Another Election – Has it Affected the Market?

So, we have another General Election on it’s way in around 7 weeks time, three years earlier than expected.

It is an old adage in the financial world that markets don’t like uncertainty, but what effect is the news having on the local housing market – and how will the campaign affect the behaviour of buyers and sellers in the run up to the summer?

In short, we think very little change.  There may be a reluctance amongst some vendors to put their property on the market until the Autumn when the election and summer holidays will be over.  However, that in itself gives a potential edge to those vendors who see this as a good time to sell.  Less property on the market means potentially a better price.  This is especially true in the first time buyer and middle market, where the shortage of good quality property to buy is most acute.  We really haven’t seen any change in the number of buyers registering or their keenness to find a new home.

The market is already characterised by a lack of property for sale in these key market segments and an abundance of cheap mortgage deals.  House prices are showing very gentle upward growth which is supported by the lack of stock.

We have always believed that the two key market drivers are job security and availability of mortgage credit.  Neither of these are going to be impacted by an election campaign that seems set to change very little if the pollsters are to be believed.  First time buyer activity is at it’s best level for some years but there is not a huge choice of property around for them to buy.  The market for these first time buyers is driven by the house builders with new housing estates and developments, aided by the Government’s Help-to-Buy schemes.  That gives vendors wishing to trade up a great market to aim at.

What about the ‘Top-End’?  The so called ‘top end’ has been somewhat slower for the last year or two, driven in part by the Government stamp duty changes which have certainly hit anyone trying to sell at £1m+ and also by the slowdown in London which has been much more severe.  For vendors with more expensive homes to sell the key is realistic pricing as buyers are increasingly price (and tax) conscious.

The Council of Mortgage Lenders (CML) has weighed into the debate recently, saying that the Bank of England is to be blamed for the drastic slowing down of the property market, characterised by sellers’ reluctance.  The CML says that home owners would prefer to stay put and do up their current homes.

CML economist Bob Pannell was quoted as saying that it is nearly three years since the Bank’s Financial Policy Committee intervened “to slow the future projector of the UK housing market”.

Pannell said: “Arguably it has been more successful than it was originally hoped.

“Whereas  its consultation paper in June 2014 referred to a central scenario in which house purchase approvals would now be averaging 270,000 each quarter, the latest three-month total is only 205,000.”

Pannell went on to say: “We do not share the Bank’s assessment that its policies have had little adverse impact on the housing market to date.

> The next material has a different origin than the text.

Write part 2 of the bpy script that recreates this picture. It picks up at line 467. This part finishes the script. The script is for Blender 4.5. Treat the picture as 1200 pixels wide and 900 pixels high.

Meanwhile the latest figures from HMRC showed that the number of UK residential property transactions dropped by 40% annually in March 2017.

HMRC’s UK property transaction statistics for March this year showed 102,740 sales during the month, compared with 173,860 for the same month last year.  Remember though, that in March last year parts of the market were skewed by a stampede by investors and 2nd home buyers to complete purchases before Stamp Duty on the purchase of second or more properties was hiked by 3%.

Rightmove published it’s latest House Price Index this week and here were the headlines, which support our own view of the market:

* Price of property coming to market hits record high, up 1.1% (+£3,547) to £313,655 this month, though lower than the average increase of 1.6% at this time of year over the past seven years 
* Overall annual pace of increase continues to slow, now at 2.2%, the lowest for four years:
* First-time buyer sector is driving growth, up 6.5% annually to new record of £194,881
* Strong buyer activity with the number of sales agreed the highest at this time of year since 2007, before the credit crunch

So, in summary, it is clear that there is a shortage of property for sale.  It remains a great time to get your house on the market – election or no election!